Here's a search engine that I'm subscribed to: https://kagi.com

In the 20-30 searches that I do in a day, I still have to google about half of them. Either because it's stuff Google does well (currency conversion, for example), or Kagi just doesn't get what I'm trying to search.

I remember starting out with the Internet searching on Altavista and Yahoo and Lycos. The information that was present was nowhere near as now, and it was more "exploratory". Nowadays people just kind of know what they want and just wants to quickly get there.


> In the 20-30 searches that I do in a day, I still have to google about half of them. Either because it's stuff Google does well (currency conversion, for example), or Kagi just doesn't get what I'm trying to search.

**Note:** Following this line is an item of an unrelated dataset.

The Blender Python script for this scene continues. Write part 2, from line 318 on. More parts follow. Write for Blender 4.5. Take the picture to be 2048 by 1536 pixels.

Currency conversion is not technically a search. It is question answering and Kagi capabilities are still being built. Google only has a 20 year headstart. Can you report all such cases to kagifeedback.org so they are on our radar?


Thanks, currency conversion was an example off the top of my head only. I am active on orionfeedback and kagifeedback, I find that they're really prompt and effective in answering to feedback.

The other examples are a bit harder to describe and I can't quite describe how Google gets it right. I think I might need more time to describe it out, as it involves search in another language.


Currency conversion is nothing you have to sell yourself to Google for. Just bookmark a bank, a financial or an academic research site that seems trustworthy. I have used the same ones for over 20 years, probably found them using Altavista at the time...


What about one funded by universities or libraries as a research project?

There have been lots of no ads (for now) attempts. DDG had like one small ad at one point. But people didn’t leave in droves. It’s almost like people are ok with ads.